Nissan Leaf vs Renault Zoe vs Volkswagen e-Golf

The Kia e-Niro, Jaguar I-Pace and Tesla Model 3 all earned our maximum five-star rating, but what's the best electric car for less than £30k?...

New Nissan Leaf vs Renault Zoe vs Volkswagen e-Golf

Buying and owning

Costs, equipment, reliability, safety and security

Let’s face it: however much you care about the environment, you probably won’t buy an electric car unless it saves you money. However, there's good news if you’re a company car driver, because all three qualify for the lowest benefit-in-kind tax band of 16%, and that will plummet to 2% in 2020.

What does that mean if you aren’t up on your accounting? Well, over the next three years you’ll sacrifice roughly the same amount of your salary as if you’d plumped for a middle-of-the-range petrol Polo, with about £500 separating the Zoe, our cheapest option, and the e-Golf, the most expensive company car. But you’ll also be spending a lot less on fuel than you would in any petrol or diesel car.

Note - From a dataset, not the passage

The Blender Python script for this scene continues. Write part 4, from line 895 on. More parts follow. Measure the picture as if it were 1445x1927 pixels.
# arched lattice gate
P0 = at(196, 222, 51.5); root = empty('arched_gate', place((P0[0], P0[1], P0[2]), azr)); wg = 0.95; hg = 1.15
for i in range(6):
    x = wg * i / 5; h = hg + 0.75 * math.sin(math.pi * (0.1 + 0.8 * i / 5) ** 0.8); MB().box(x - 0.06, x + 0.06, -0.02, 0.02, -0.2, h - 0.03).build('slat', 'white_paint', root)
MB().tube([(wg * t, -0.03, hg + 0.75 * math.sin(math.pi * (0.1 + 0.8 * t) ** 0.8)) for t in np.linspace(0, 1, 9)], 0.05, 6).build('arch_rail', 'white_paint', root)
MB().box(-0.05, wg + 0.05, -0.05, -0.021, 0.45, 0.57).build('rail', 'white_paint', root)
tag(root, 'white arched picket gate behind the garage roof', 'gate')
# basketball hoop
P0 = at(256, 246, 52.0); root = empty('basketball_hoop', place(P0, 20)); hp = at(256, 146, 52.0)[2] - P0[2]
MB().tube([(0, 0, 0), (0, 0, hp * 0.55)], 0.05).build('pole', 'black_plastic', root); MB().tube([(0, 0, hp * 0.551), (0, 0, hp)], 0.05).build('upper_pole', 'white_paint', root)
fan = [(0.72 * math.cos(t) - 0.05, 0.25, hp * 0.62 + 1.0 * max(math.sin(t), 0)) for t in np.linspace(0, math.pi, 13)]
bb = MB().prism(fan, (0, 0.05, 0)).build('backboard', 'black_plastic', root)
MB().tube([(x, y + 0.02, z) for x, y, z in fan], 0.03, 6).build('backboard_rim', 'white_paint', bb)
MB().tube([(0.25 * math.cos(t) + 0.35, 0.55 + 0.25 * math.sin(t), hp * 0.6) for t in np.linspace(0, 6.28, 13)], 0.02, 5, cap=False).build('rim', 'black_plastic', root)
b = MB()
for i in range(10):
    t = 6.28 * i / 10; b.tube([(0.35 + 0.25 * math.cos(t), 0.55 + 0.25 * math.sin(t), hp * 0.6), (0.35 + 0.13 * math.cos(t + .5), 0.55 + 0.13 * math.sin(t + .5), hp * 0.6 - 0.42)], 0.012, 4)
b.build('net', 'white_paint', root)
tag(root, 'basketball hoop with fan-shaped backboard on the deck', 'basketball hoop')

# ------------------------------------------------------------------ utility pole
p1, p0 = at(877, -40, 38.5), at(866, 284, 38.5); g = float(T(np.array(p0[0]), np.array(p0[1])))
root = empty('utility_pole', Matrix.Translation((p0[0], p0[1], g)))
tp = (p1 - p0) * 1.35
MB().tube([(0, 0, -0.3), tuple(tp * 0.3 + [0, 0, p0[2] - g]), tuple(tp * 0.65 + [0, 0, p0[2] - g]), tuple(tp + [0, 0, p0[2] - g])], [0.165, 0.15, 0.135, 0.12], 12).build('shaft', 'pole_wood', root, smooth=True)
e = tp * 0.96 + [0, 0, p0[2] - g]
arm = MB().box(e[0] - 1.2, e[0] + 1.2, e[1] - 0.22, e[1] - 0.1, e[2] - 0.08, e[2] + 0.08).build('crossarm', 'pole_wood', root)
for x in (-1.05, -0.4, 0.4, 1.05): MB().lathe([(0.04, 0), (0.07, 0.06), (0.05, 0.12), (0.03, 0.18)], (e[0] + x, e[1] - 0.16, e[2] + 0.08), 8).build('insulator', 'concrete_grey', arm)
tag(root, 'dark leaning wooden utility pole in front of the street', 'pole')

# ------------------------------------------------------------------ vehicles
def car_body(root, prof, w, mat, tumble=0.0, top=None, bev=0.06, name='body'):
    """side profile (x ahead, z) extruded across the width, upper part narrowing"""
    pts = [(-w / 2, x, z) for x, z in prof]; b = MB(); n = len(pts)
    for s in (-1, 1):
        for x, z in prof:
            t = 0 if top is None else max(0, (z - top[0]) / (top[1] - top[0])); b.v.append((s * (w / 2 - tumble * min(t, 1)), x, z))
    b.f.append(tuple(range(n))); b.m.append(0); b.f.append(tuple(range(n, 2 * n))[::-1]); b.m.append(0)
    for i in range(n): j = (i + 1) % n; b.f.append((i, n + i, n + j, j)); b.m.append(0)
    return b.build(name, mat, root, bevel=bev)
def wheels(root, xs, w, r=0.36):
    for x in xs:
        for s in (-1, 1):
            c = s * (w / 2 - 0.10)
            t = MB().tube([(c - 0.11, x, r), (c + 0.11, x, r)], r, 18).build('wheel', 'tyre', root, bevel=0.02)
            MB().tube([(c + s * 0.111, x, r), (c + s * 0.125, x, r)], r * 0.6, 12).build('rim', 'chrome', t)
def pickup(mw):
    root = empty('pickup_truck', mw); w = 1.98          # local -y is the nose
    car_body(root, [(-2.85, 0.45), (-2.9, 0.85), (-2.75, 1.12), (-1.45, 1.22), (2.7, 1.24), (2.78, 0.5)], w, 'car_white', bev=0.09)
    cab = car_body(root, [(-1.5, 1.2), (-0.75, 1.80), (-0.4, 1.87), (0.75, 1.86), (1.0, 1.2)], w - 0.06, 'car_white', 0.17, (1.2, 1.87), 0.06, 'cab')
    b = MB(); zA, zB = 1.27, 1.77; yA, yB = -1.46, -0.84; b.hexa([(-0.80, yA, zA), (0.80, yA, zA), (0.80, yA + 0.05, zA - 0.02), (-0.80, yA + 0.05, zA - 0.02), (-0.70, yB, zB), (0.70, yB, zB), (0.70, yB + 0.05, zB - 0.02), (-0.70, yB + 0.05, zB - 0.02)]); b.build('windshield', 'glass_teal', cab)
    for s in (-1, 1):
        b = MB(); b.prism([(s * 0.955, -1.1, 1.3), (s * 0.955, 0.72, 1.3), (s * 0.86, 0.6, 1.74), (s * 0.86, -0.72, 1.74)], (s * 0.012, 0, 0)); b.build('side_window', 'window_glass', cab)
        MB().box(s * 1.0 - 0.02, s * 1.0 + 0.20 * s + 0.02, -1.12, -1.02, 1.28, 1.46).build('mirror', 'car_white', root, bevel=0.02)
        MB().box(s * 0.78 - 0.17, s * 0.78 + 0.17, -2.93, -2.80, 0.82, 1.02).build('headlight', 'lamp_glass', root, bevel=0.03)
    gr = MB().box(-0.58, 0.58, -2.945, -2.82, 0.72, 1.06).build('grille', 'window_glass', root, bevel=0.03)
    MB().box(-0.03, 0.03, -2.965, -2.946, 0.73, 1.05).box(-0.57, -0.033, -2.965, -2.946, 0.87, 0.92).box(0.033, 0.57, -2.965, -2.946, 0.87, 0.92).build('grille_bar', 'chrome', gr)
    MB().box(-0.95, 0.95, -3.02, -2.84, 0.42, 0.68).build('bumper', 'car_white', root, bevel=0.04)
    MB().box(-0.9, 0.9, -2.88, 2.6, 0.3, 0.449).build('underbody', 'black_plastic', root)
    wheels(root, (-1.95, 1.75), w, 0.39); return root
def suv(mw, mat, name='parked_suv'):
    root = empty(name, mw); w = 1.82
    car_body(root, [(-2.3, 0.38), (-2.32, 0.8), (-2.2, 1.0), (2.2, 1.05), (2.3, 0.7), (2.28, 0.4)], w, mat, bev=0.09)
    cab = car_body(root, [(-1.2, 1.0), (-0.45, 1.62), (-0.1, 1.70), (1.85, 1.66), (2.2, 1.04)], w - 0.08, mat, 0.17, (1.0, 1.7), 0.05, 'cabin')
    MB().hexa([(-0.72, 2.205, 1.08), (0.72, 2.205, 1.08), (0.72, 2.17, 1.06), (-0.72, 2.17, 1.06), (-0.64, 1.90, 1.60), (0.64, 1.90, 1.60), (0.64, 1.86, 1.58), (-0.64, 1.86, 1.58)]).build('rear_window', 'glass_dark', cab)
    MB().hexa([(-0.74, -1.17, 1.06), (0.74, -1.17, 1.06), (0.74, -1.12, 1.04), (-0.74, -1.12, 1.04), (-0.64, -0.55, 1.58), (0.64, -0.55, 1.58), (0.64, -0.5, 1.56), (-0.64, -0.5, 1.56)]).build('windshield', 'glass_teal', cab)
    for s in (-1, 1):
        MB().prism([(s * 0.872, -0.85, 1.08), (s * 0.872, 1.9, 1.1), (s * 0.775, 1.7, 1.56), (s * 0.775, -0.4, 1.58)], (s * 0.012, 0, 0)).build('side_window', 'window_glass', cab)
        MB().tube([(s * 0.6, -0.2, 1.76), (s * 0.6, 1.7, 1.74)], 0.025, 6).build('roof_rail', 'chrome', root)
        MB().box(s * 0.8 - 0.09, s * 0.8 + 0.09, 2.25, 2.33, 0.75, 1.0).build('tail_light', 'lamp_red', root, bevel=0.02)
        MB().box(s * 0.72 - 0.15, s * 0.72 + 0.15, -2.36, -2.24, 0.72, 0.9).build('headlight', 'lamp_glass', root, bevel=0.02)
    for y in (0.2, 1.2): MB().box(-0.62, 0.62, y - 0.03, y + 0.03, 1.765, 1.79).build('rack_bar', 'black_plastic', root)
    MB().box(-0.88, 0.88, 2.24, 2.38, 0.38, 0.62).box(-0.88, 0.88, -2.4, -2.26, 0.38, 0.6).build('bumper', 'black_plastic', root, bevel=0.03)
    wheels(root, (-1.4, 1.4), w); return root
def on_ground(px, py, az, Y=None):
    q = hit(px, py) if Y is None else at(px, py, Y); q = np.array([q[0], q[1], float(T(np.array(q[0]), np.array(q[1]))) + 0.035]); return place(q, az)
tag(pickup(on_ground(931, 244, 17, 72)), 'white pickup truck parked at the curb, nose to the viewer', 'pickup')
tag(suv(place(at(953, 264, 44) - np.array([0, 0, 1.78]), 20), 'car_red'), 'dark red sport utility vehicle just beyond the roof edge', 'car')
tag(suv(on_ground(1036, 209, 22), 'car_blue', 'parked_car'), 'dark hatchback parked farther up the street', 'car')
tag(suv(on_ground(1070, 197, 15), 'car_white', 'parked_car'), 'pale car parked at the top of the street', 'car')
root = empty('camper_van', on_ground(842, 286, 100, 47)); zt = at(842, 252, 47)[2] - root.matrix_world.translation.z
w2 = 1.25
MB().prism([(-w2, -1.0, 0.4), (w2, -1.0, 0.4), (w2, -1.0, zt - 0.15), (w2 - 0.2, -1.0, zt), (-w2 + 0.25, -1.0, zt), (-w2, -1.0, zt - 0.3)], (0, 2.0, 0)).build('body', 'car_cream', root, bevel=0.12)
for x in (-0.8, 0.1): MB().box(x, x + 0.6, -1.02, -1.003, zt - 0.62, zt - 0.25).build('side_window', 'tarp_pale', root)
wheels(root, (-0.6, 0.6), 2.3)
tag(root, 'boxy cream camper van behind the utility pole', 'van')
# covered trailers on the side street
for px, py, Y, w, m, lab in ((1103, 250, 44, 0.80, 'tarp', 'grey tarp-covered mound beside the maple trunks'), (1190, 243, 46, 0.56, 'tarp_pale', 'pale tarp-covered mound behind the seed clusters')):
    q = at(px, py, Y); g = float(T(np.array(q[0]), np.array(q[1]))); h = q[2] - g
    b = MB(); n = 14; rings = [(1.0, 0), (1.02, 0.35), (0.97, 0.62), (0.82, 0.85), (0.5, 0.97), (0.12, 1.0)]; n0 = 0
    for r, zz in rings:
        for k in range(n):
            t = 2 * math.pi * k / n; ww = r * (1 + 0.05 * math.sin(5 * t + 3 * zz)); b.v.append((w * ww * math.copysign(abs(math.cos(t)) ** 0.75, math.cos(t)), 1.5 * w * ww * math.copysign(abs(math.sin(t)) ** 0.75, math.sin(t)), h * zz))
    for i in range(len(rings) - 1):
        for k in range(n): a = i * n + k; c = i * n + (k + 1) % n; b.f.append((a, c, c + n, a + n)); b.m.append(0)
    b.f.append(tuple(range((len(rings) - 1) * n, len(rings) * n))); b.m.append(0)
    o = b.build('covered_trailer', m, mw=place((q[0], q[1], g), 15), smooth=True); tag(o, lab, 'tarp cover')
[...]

New Nissan Leaf vs Renault Zoe vs Volkswagen e-Golf

However, if you’re buying privately with cash or on PCP finance, you’ll need to do a lot of miles before any of these cars actually start to save you cash. Even taking into account the £3500 grant from the Government you’ll get when buying an electric vehicle and the fact that you won’t pay any road tax, a small petrol hatchback is still likely to be a much cheaper option. The exception is if you regularly drive into London’s Congestion Charge zone, because you’ll avoid the £11.50 daily fee.

All three come with a Type 2 charging cable, but the Leaf and e-Golf also come with a three-pin domestic cable (a £560 option on the Zoe). This takes an age to charge the battery, although it’s handy for when you get caught short.

New Nissan Leaf vs Renault Zoe vs Volkswagen e-Golf

The Leaf has the most standard luxuries; it’s the only one with heated front seats and has the biggest wheels. The Zoe is the least generously equipped, with no front parking sensors and only manual cruise control (the others have adaptive cruise to automatically maintain a set distance from the car in front). However, the e-Golf is the only car without a standard heat pump for more efficient heating of the interior.

Mind you, the Zoe’s shortage of safety kit is more of a concern. You get just four airbags (the Leaf has six and the e-Golf seven) and there’s not even the option to add automatic emergency braking. The other two get this important safety aid as standard and the Leaf even adds traffic sign recognition and blindspot monitoring to its standard roster of safety aids.